Audiences are used to a clearly painted, primarily Western idea of dating and commonality.

Participants get to show their true selves without having to hide their culture or expect to sacrifice parts of themselves to fit a socially-created mold. 

The first episode of season two follows Ankush and Kiran on their first blind date. Rather than beginning with a slow-motion camera panning over Kiran entering a room dressed to the nines set on blowing Ankush away with her beauty, “Desi Me Dating” takes a realistic approach to every episode. 

Both Ankush and Kiran are interviewed to reveal their emotions before even beginning. The authenticity that flows through every un-scripted answer invites the audience into the experience. 

Rather than a face-to-face conversation polarized by appearances and routine small talk, PopShift’s founder Raghu Alla spoke to reality. Kiran and Ankush were seated next to each other but separated by a sheet. This way, both answers would be unfiltered based on assumptions or attempts to impress the other. Despite this separation, PopShift did not stray from tackling the risque and taboo subjects.
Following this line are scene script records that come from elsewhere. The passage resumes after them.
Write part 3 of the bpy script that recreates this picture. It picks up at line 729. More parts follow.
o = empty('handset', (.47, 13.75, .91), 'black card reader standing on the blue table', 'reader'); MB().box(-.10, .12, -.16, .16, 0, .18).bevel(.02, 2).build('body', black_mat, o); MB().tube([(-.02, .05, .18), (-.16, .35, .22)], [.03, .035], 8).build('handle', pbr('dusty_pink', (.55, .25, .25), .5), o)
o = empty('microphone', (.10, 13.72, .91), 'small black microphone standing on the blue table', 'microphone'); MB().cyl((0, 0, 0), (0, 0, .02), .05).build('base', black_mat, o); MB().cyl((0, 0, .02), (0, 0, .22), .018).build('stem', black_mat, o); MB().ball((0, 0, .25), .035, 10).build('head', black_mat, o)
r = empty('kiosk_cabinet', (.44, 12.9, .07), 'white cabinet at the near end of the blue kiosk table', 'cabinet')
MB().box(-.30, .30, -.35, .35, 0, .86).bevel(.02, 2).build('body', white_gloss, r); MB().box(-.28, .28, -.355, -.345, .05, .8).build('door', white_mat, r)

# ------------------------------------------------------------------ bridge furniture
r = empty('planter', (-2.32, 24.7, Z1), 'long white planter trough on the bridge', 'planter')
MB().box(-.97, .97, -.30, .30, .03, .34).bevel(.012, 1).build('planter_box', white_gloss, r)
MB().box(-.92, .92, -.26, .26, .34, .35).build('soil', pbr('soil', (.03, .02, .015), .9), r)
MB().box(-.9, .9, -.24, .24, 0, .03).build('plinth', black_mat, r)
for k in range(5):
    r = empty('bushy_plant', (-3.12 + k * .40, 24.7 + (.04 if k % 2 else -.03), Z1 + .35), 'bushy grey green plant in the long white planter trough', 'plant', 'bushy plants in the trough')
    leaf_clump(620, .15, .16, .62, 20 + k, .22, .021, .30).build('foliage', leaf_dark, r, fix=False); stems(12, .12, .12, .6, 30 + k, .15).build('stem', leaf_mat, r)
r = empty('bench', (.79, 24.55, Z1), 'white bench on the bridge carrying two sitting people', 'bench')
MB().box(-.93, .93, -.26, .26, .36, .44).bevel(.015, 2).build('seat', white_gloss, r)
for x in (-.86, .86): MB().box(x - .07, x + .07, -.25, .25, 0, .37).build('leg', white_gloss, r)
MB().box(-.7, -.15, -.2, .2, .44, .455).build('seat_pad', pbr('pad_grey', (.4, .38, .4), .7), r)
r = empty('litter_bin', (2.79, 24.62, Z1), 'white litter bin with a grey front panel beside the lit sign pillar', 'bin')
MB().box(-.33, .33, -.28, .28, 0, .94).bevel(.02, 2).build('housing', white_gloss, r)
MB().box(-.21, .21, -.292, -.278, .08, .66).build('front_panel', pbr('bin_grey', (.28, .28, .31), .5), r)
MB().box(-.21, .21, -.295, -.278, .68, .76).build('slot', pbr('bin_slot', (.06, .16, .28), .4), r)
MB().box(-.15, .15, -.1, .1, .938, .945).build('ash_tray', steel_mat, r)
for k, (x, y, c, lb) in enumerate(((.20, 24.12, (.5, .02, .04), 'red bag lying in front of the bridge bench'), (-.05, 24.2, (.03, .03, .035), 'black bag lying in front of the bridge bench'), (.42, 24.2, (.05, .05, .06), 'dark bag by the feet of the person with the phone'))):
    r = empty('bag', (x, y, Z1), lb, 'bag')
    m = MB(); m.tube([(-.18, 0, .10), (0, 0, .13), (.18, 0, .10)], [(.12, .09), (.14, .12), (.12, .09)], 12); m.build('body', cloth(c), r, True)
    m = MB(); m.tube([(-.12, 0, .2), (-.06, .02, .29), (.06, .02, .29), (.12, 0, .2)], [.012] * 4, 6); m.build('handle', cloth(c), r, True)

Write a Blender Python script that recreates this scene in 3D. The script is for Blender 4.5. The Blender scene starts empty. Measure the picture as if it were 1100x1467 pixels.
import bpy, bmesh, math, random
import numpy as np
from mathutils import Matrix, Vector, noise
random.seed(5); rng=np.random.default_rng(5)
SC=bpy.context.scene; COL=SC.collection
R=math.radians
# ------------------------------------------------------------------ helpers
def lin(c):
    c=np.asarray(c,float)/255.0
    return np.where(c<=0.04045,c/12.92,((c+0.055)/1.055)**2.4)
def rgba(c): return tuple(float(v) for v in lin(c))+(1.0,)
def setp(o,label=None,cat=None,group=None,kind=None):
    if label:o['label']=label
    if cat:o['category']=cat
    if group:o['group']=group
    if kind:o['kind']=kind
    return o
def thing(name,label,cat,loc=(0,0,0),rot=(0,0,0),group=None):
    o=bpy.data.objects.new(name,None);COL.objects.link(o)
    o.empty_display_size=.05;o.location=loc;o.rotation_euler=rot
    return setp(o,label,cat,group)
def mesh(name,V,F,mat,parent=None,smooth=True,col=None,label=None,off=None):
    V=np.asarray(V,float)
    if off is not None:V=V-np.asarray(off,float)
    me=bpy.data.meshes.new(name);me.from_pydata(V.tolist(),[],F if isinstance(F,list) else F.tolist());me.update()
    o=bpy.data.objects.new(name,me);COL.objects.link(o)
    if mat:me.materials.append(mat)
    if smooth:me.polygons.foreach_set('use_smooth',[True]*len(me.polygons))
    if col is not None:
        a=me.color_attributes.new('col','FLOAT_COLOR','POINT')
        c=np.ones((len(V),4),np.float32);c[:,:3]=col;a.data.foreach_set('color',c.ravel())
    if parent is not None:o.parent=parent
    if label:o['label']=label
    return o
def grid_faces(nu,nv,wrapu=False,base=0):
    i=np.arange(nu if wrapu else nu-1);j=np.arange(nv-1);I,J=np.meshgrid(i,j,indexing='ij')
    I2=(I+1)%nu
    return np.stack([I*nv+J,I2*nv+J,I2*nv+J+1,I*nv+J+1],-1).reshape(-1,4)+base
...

As an uncommercialized series, “Desi Me Dating” manages to entertain while relating to anyone who has ever gone on a date. 

There is no promise of true love or commitment to marriage. Each episode invites two people to get to know each other on an entertaining date while showing the ups and downs of first-meets. 

When asked about his plans for PopShift and the show’s future, Raghu Alla shared his dream for PopShift: “I see it being the MTV of the 90s for our South Asian culture. There are a lot more stories to tell and we will continue to find new ways to experiment, innovate and entertain our audience for years to come.” 

With plans to share South Asian stories from other countries, “Desi Me Dating” has a bright future shining a light on both South Asian representation as well as honest media.